BP designed the "top hat" to handle up to 18,000 barrels a day. When workers, using robotic vehicles put it on the well head, it was obvious the contraption was overmatched.

It is not providing a solid seal, and there is so much pressure and oil flowing through the well that BP can't close all four vents of the vessel, fearing that it might pop off the well head.

Even if the vents could be closed, the "top hat's" pipe to the surface couldn't handle the gusher. It's too small, too.

So BP is working around the "top hat." It has already hooked up one pipe below the "top hat" and is now hooking up a second to carry oil to the surface.
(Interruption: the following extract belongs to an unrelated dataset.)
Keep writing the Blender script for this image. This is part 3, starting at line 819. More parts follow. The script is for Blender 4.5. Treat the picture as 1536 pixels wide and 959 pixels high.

Those pipes are being hooked up to the malfunctioning blowout preventer (BOP) in an operation that BP says should be completed by the end of the month. But that still leaves those 7,000 barrels a day leaking into the gulf until mid-July.

That's when the company is contemplating a risky operation to try to capture nearly all the oil by replacing the "top hat." The containment vessel will be removed and the well will gush for some period of time.

BP will be collecting oil from the blowout preventer, but the amount of oil leaking into the gulf will spike to at least 30,000 barrels a day.

When we asked BP today how long it will take to put a new capping valve on the well, a spokesman couldn't tell us if it would be hours, or days, just that "we're not planning on it taking weeks."

The current plan calls for taking off the "top hat" and then unbolting the flange at the top of the BOP. The capping valve would then be bolted "flange to flange" to the BOP.

The capping valve will have two outlets. So a total of four pipes, two of which would still be hooked up to the BOP, will carry up to 80,000 barrels to the surface.

BP says that will allow them to capture nearly all the oil -- if it works.